A polyphonic composition featuring imitative counterpoint based on one or more central and recurrent themes known as subjects.

The subject is introduced by a single voice (or instrument) at the beginning of the fugue, then reiterated by each of the voices in turn throughout the fugue in a myriad of combinations and transformations. In this sense, the voices imitate each other much like they do in the more familiar round or canon (e.g. "Row, Row, Row Your Boat"). When a voice is active but not stating the subject, it runs against or counter to the other voices using a wide range of possible material often assuming as much importance as the subject itself. For some portion of the fugue, the subject may be absent (episode). Some fugues feature multiple subjects (e.g. double fugue). The art of fugal composition is based on a general set of rules and common techniques including the complexities of counterpoint itself. While a fugue is a kind of counterpoint, not all counterpoint is a fugue. Composing a coherent and satisfying fugue is a high art.

Because of a basic formal organization common to most fugues, a fugue is often considered a form. But it is a very loose form that leads to a wide variety of shapes and sizes. Common rules require certain features (for example, a clear exposition) but not necessarily the overall layout or development of the composition. If there is any distinctive aspect of its form, it is generally its continuous, unarticulated nature, lacking repeats or strong sectional landmarks common to other song and movement forms. Nonetheless, fugue is better regarded as an aspect of texture, a process or a procedure. Even so, a fugue is a class, kind or type of musical composition, and the word fugue is often part of the composition's title (much like the word "symphony"). In this sense, fugue can be considered a musical genre. Most often, a fugue in joined with a prelude establishing a two-movement entity.

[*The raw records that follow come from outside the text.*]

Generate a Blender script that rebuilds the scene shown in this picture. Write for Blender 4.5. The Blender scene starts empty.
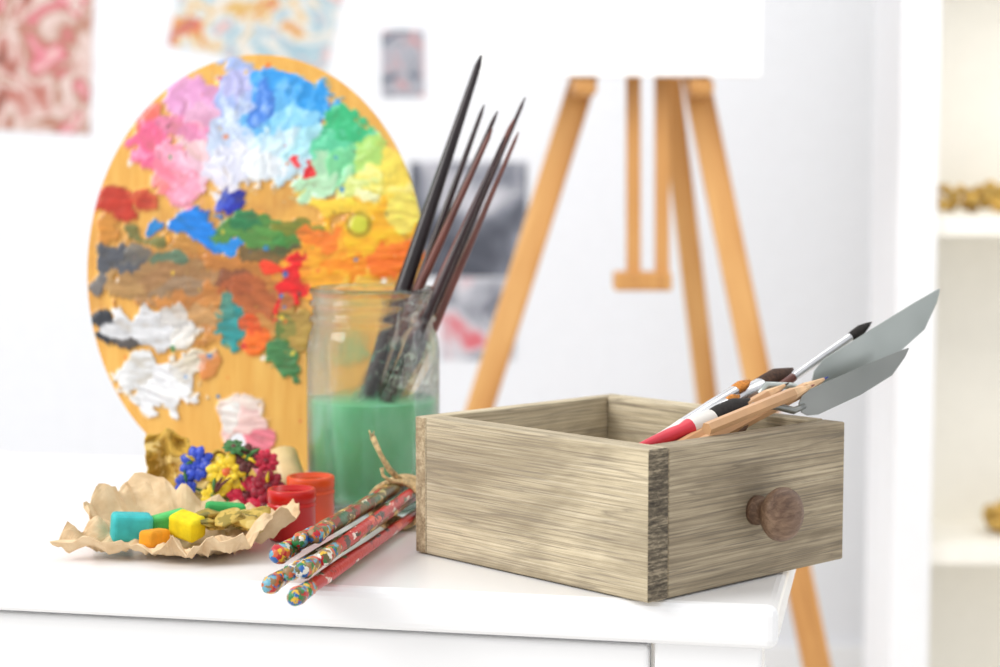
import bpy, math, random
import numpy as np
from mathutils import Vector, Matrix, noise
random.seed(7)
S=bpy.context.scene
try:
    S.view_settings.view_transform='Standard'
    S.view_settings.look='None'
except Exception as e: print(e)

def lin(c,a=1.0):
    o=[]
    for v in c:
        v=v/255.0
        o.append(v/12.92 if v<=0.04045 else ((v+0.055)/1.055)**2.4)
    return (o[0],o[1],o[2],a)

# ------------------------------------------------------------ materials
class M:
    def __init__(s,name):
        s.m=bpy.data.materials.new(name); s.m.use_nodes=True
        s.nt=s.m.node_tree; s.n=s.nt.nodes; s.l=s.nt.links
        s.b=s.n['Principled BSDF']; s.out=s.n['Material Output']
    def node(s,t,**k):
        x=s.n.new(t)
        for a,v in k.items():
            if a in x.inputs.keys(): x.inputs[a].default_value=v
            else: setattr(x,a,v)
        return x
    def link(s,a,b): s.l.new(a,b)
    def ramp(s,fac,stops,interp='LINEAR'):
        r=s.n.new('ShaderNodeValToRGB'); r.color_ramp.interpolation=interp
        e=r.color_ramp.elements
        while len(e)<len(stops): e.new(0.5)
        for i,(p,c) in enumerate(stops):
            e[i].position=p; e[i].color=c if len(c)==4 else lin(c)
        s.link(fac,r.inputs[0]); return r.outputs[0]
    def coords(s,scale=(1,1,1),rot=(0,0,0),loc=(0,0,0)):
        tc=s.n.new('ShaderNodeTexCoord'); mp=s.n.new('ShaderNodeMapping')
        mp.inputs['Scale'].default_value=scale; mp.inputs['Rotation'].default_value=rot; mp.inputs['Location'].default_value=loc
        s.link(tc.outputs['Object'],mp.inputs[0]); return mp.outputs[0]
    def noise(s,vec,scale=1,detail=4,rough=.5,dist=0):
        x=s.n.new('ShaderNodeTexNoise')
        x.inputs['Scale'].default_value=scale; x.inputs['Detail'].default_value=detail
        x.inputs['Roughness'].default_value=rough; x.inputs['Distortion'].default_value=dist
        s.link(vec,x.inputs['Vector']); return x.outputs['Fac']
    def mix(s,f,a,b,mode='MIX'):
        x=s.n.new('ShaderNodeMix'); x.data_type='RGBA'; x.blend_type=mode
        for i,v in ((0,f),(6,a),(7,b)):
            if isinstance(v,bpy.types.NodeSocket): s.link(v,x.inputs[i])
            else: x.inputs[i].default_value=v
        return x.outputs[2]
    def bump(s,h,strength=.3,dist=.001):
        x=s.n.new('ShaderNodeBump'); x.inputs['Strength'].default_value=strength; x.inputs['Distance'].default_value=dist
        s.link(h,x.inputs['Height']); s.link(x.outputs[0],s.b.inputs['Normal'])

def plain(name,c,rough=.5,metal=0,var=.08,spec=.5,nscale=40):
    m=M(name); v=m.coords(); f=m.noise(v,nscale,3)
    c=lin(c); d=tuple(x*(1-var*2) for x in c[:3])+(1,); u=tuple(min(1,x*(1+var)) for x in c[:3])+(1,)
    m.link(m.ramp(f,[(.3,d),(.7,u)]),m.b.inputs['Base Color'])
    m.b.inputs['Roughness'].default_value=rough; m.b.inputs['Metallic'].default_value=metal
    m.b.inputs['Specular IOR Level'].default_value=spec
    return m.m

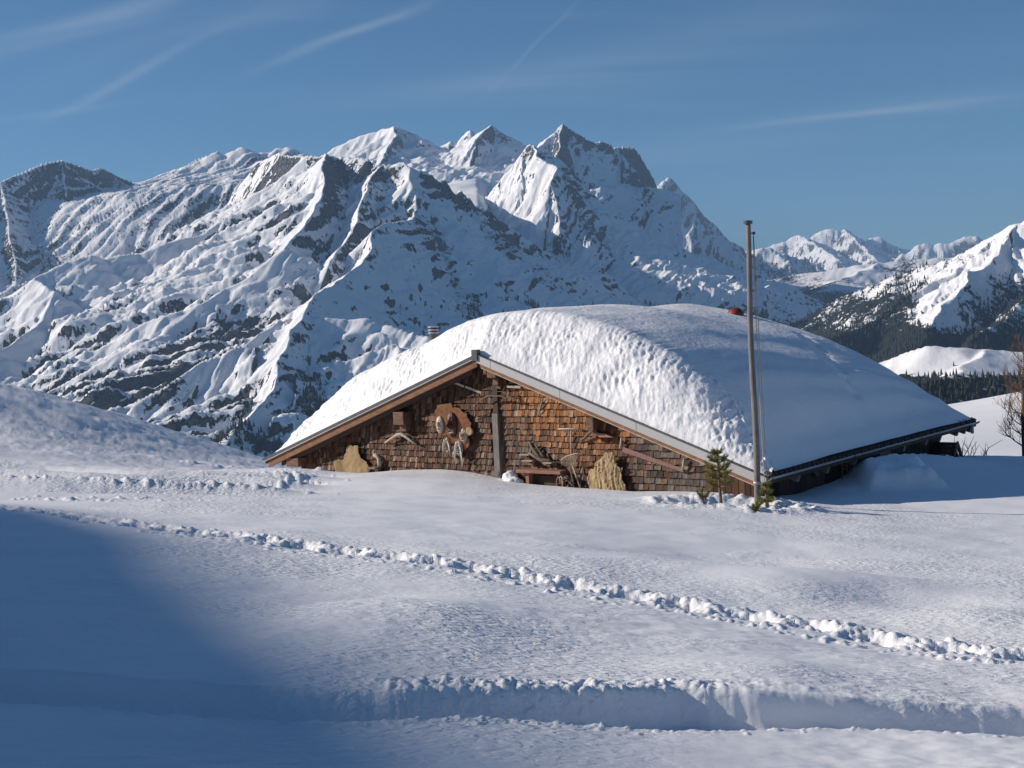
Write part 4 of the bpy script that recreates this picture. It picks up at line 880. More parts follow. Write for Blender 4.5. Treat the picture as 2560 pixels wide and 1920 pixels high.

The fugue has a very old and continuous history in Western music going back to the Renaissance. Though it is most commonly associated with Baroque era and the masterpieces of Johann Sebastian Bach, the fugue has remained active in Western art music ever since (e.g. in the music of Haydn, Mozart, Beethoven, Mendelssohn, Brahms, Schoenberg, Bartók, Shostakovich, Hindemith, etc.). Though not complete and independent fugues, many classical compositions feature a section with the texture and drama of a fugue known as fugato. A vivid grasp of the fugue is essential for deeply appreciating many of the great masterworks since 1600.

The greatest and most accessible examples of the fugue are undoubtedly the set of 48 written by Bach and published in two books known as The Well -Tempered Claiver.

After Bach, Beethoven is frequently considered the next great, as well as one of the absolute greatest contraputalists, specifically with regard to his fugues. For a gargantuan masterpiece fugue in the novel form and style of Beethoven, see the difficult but transcendant Grosse Fugue. Most worthy composers have expressed themselves in fugue or at least fugato with some finesse. Once you are aware of it, you will hear it far more that you would otherwise. For a modern master, consider Shostakovich.